### [Prompt]
Extract the first line of the entries below and every line after it up to the one containing "from mathutils import Vector, Matrix", both kept. Pictures are excluded.

### [Material shown]
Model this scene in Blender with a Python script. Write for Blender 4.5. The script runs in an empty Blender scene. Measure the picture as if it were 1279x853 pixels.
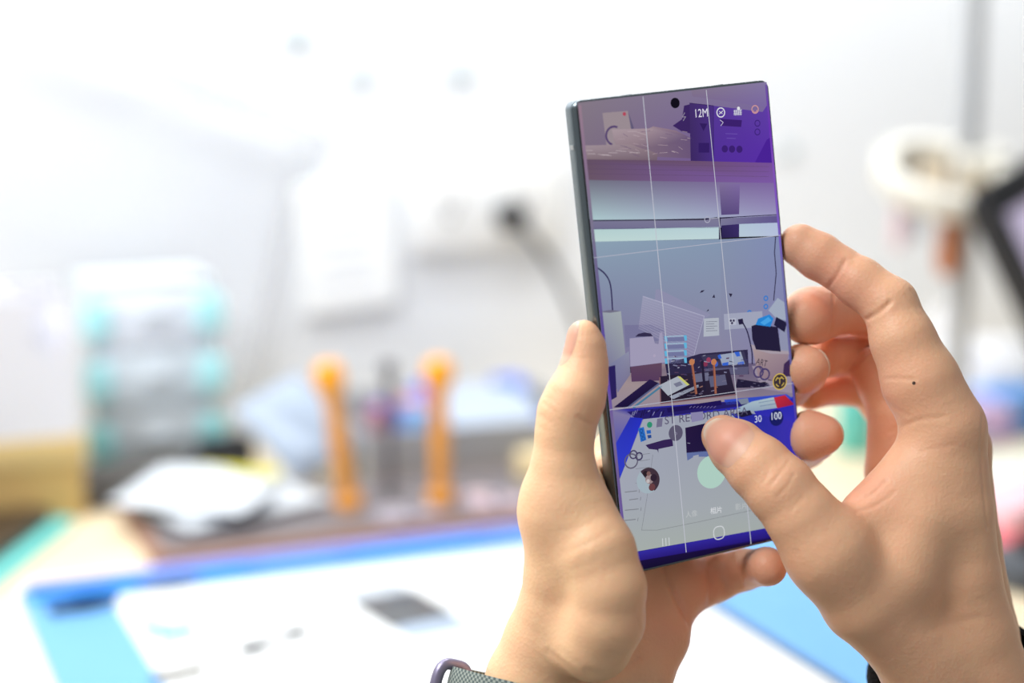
import bpy, bmesh, math, random
import numpy as np
from mathutils import Vector, Matrix

random.seed(7)
PI = math.pi
SC = bpy.context.scene
COL = SC.collection

# ------------------------------------------------------------------ camera frame
F = 2156.0                                   # focal length in pixels of the 1279 px wide frame
CX, CY = 640.0, 427.0
UP = np.array([0, .9845065, .1753481])
DEP = np.array([-.38552324, .16179336, -.9084023])
RGT = np.array([.92266403, .06761507, -.37963047])
RW = np.array([RGT, DEP, UP])                # camera axes -> room axes
CAM = np.array([0, 0, 1.11])
BENCH = .75
WALLY = 1.5


def ray(px, py):
    return RW @ np.array([(px - CX) / F, (CY - py) / F, -1.0])


def on_z(px, py, z=BENCH):
    d = ray(px, py)
    return CAM + d * (z - CAM[2]) / d[2]


def on_y(px, py, y=WALLY):
    d = ray(px, py)
    return CAM + d * y / d[1]


def at(px, py, D):
    return CAM + ray(px, py) * D


# ------------------------------------------------------------------ object helpers
def tag(o, label=None, cat=None, group=None, kind=None):
    if label: o['label'] = label
    if cat: o['category'] = cat
    if group: o['group'] = group
    if kind: o['kind'] = kind
    return o


def empty(name, loc=(0, 0, 0), rot=(0, 0, 0)):
    o = bpy.data.objects.new(name, None)
    COL.objects.link(o)
    o.empty_display_size = .02
    o.location = tuple(loc)
    o.rotation_euler = rot
    return o


def link_mesh(name, me, mat=None, parent=None):
    o = bpy.data.objects.new(name, me)
    COL.objects.link(o)
    if mat is not None:
        for m in (mat if isinstance(mat, (list, tuple)) else [mat]):
            me.materials.append(m)
    if parent is not None:
        o.parent = parent
    return o


def obj(name, bm, mat, parent=None, smooth=False, loc=None, rot=None):
    me = bpy.data.meshes.new(name)
    bmesh.ops.recalc_face_normals(bm, faces=bm.faces[:])
    bm.to_mesh(me)
    bm.free()
    if smooth:
        for p in me.polygons: p.use_smooth = True
        try:
            me.set_sharp_from_angle(angle=math.radians(40))
        except Exception:
            pass
    o = link_mesh(name, me, mat, parent)
    if loc is not None: o.location = tuple(loc)
    if rot is not None: o.rotation_euler = rot
    return o


def add_box(bm, c, s, rot=None, bev=0.0, seg=2):
    r = bmesh.ops.create_cube(bm, size=1.0)
    vs = r['verts']
    M = Matrix.Translation(Vector(c)) @ (rot.to_4x4() if rot is not None else Matrix.Identity(4)) @ Matrix.Diagonal((s[0], s[1], s[2], 1))
    bmesh.ops.transform(bm, matrix=M, verts=vs)
    if bev > 0:
        es = list({e for v in vs for e in v.link_edges})
        bmesh.ops.bevel(bm, geom=es, offset=bev, segments=seg, affect='EDGES', profile=.5)
    return bm


def box(c, s, bev=0.0, rot=None, seg=2):
    return add_box(bmesh.new(), c, s, rot, bev, seg)


def add_lathe(bm, prof, n=32, M=None):
    rings = []
    for (r, z) in prof:
        if r < 1e-7:
            rings.append([bm.verts.new((0, 0, z))])
        else:
            rings.append([bm.verts.new((r * math.cos(2 * PI * i / n), r * math.sin(2 * PI * i / n), z)) for i in range(n)])
    for a, b in zip(rings, rings[1:]):
        if len(a) == 1 and len(b) == 1: continue
        for i in range(n):
            j = (i + 1) % n
            if len(a) == 1: bm.faces.new((a[0], b[i], b[j]))
            elif len(b) == 1: bm.faces.new((a[i], a[j], b[0]))
            else: bm.faces.new((a[i], a[j], b[j], b[i]))
    if M is not None:
        bmesh.ops.transform(bm, matrix=M, verts=[v for r in rings for v in r])
    return bm


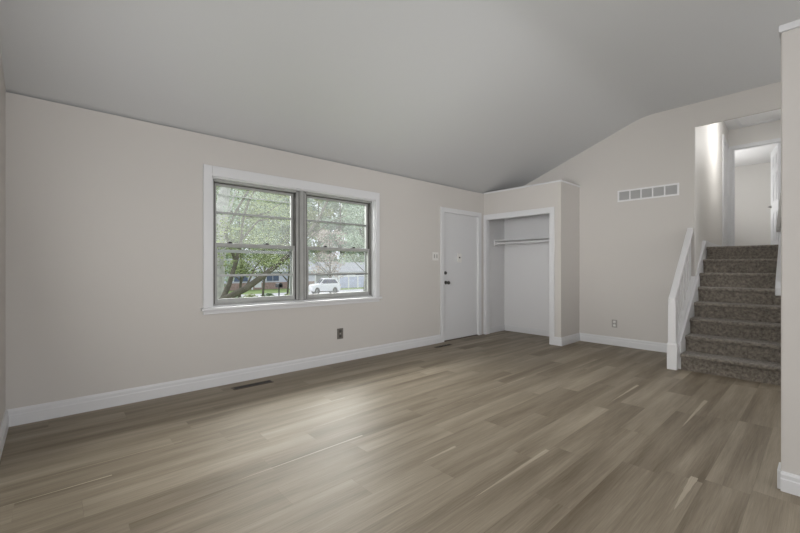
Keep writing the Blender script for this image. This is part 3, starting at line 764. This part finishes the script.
# white car
CARW = plain('car_white', (.80, .80, .86), .25); TYRE = plain('tyre', (.03, .03, .035), .8); RIM = plain('rim', (.45, .45, .5), .35, .6); CARG = plain('car_glass', (.05, .055, .11), .1); CARD = plain('car_trim', (.05, .05, .06), .6)
RED = plain('tail_lamp', (.4, .04, .04), .3)
cp = at(324.3, 293.6, 32.7); 
t = thing('parked_suv', 'white parked SUV seen through the right window', 'car', (cp.x, cp.y, gz(cp.y)-.02))
def cpart(m, name, mat, par, bev=0, sm=True):
    o = m.build(name, mat, None, bev, sm); o.parent = par; return o
# local: x = along (front -x), y = width, z up
bodyp = [(-2.15, .42), (-2.2, .62), (-2.12, .86), (-1.9, .97), (-1.0, 1.06), (1.9, 1.10), (2.15, 1.02), (2.2, .6), (2.15, .40)]
def arch(cx): return [(cx+.40*math.cos(a), .34+.40*math.sin(a)) for a in [PI*k/8 for k in range(0, 9)]]
bot = [(1.85, .30)] + [p for p in arch(1.36) if p[1] >= .34] + [(.92, .28), (-.92, .28)] + arch(-1.36) + [(-1.85, .30)]
body = cpart(MB().prism(bodyp + bot, 'y', -.89, .89), 'body', CARW, t, .03)
roofp = [(-1.05, 1.05), (-.35, 1.56), (-.1, 1.62), (1.3, 1.60), (1.75, 1.50), (2.08, 1.06)]
q = MB(); n = len(roofp)
vs = [(x, -.84 + max(0, z-1.05)*.28, z) for x, z in roofp] + [(x, .84 - max(0, z-1.05)*.28, z) for x, z in roofp]
q.add(vs, [tuple(range(n)), tuple(range(2*n-1, n-1, -1))]+[(i, i+n, (i+1) % n+n, (i+1) % n) for i in range(n)])
cpart(q, 'cabin', CARW, t, .03)
for s in (-1, 1):
    v = [(x, s*(.846-(z-1.05)*.28), z) for x, z in [(-.84, 1.10), (-.30, 1.51), (1.42, 1.51), (1.84, 1.12)]]; w = [(x, yy+s*.005, z) for x, yy, z in v]
    cpart(MB().add(v+w, [(0,1,2,3),(7,6,5,4),(0,4,5,1),(1,5,6,2),(2,6,7,3),(3,7,4,0)]), 'window_surround', CARD, t)
    for poly in ([(-.78, 1.12), (-.28, 1.48), (.12, 1.52), (.12, 1.12)], [(.2, 1.12), (.2, 1.52), (.95, 1.51), (1.05, 1.12)], [(1.13, 1.12), (1.05, 1.50), (1.4, 1.47), (1.78, 1.14)]):
        v = [(x, s*(.846-(z-1.05)*.28), z) for x, z in poly]; w = [(x, yy+s*.012, z) for x, yy, z in v]; k = len(poly)
        cpart(MB().add(v+w, [tuple(range(k)), tuple(range(2*k-1, k-1, -1))]+[(i, i+k, (i+1) % k+k, (i+1) % k) for i in range(k)]), 'side_window', CARG, t)
for pa, pb in (((-.99, 1.1), (-.40, 1.53)), ((2.07, 1.10), (1.80, 1.47))):
    sg = -1 if pa[0] < 0 else 1
    v = [(pa[0], -.74, pa[1]), (pa[0], .74, pa[1]), (pb[0], .66, pb[1]), (pb[0], -.66, pb[1])]
    w = [(x+sg*.02, y, z+.012) for x, y, z in v]
    cpart(MB().add(v+w, [(0,1,2,3),(7,6,5,4),(0,4,5,1),(1,5,6,2),(2,6,7,3),(3,7,4,0)]), 'windscreen', CARG, t)
for cx in (-1.36, 1.36):
    for s in (-1, 1):
        wh = cpart(MB().lathe([(.20, -.11), (.33, -.11), (.35, -.07), (.35, .07), (.33, .11), (.20, .11)], (cx, s*.79, .35), 'y', 24), 'wheel', TYRE, t)
        cpart(MB().lathe([(.21, -.02), (.21, .02), (.06, .035)], (cx, s*.79+s*.09, .35), 'y', 20), 'rim', RIM, wh)
cpart(MB().box(-1.9, 1.9, -.9, -.86, .26, .36).box(-1.9, 1.9, .86, .9, .26, .36), 'side_trim', CARD, t)
for s in (-1, 1):
    cpart(MB().box(-2.16, -2.0, s*.6, s*.84, .78, .88), 'headlamp', RIM, t); cpart(MB().box(2.05, 2.2, s*.6, s*.88, .85, .98), 'tail_lamp', RED, t)
    cpart(MB().box(-.78, -.62, s*.88, s*1.02, 1.06, 1.18), 'wing_mirror', CARW, t, .02)
t.rotation_euler.z = math.radians(-16); t.scale = (.71, 1, 1.08)

# mailbox, bushes
mp = at(279, 286, 26)
t = thing('mailbox', 'dark mailbox on a post at the edge of the lawn', 'mailbox', (mp.x, 26, gz(26)))
MB().cyl((mp.x, 26, gz(26)-.1), (mp.x, 26, mp.z), .05).build('post', CARD, t)
MB().box(mp.x-.17, mp.x+.17, 25.7, 26.3, mp.z-.12, mp.z+.10).cyl((mp.x, 25.7, mp.z+.10), (mp.x, 26.3, mp.z+.10), .17, n=20).build('box', CARD, t)
for u, y, r, mt, lab in ((236, 27, .55, LEAF_B, 'small green bush by the street, left of the leaning trunk'), (252, 27.5, .6, LEAF_A, 'yellow green bush by the street under the leaning trunk'), (268, 28, .5, LEAF_B, 'small green bush by the street, left of the mailbox'), (290, 24.2, .45, LEAF_A, 'yellow green bush by the street, right of the mailbox')):
    p = at(u, 294, y); z = gz(y)
    t = thing('bush', lab, 'bush', (p.x, y, z))
    raw(leaves([((p.x+rnd.uniform(-.2, .2), y, z+.35), (r*.9, r, .4)) for _ in range(4)], 420, .10, rnd, .8), 'foliage', mt, t)
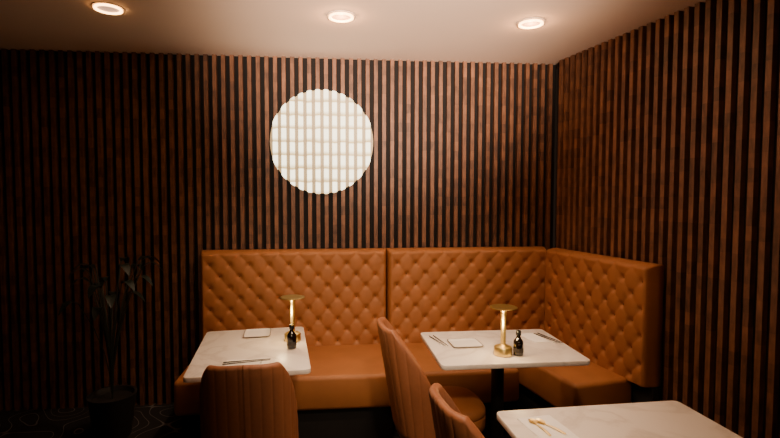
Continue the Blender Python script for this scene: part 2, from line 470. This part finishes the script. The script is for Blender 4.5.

### [Response to the exercise]
Model this scene in Blender with a Python script. Write for Blender 4.5. The script runs in an empty Blender scene. Measure the picture as if it were 1279x853 pixels.
import bpy, bmesh, math, random
import numpy as np
from mathutils import Vector, Matrix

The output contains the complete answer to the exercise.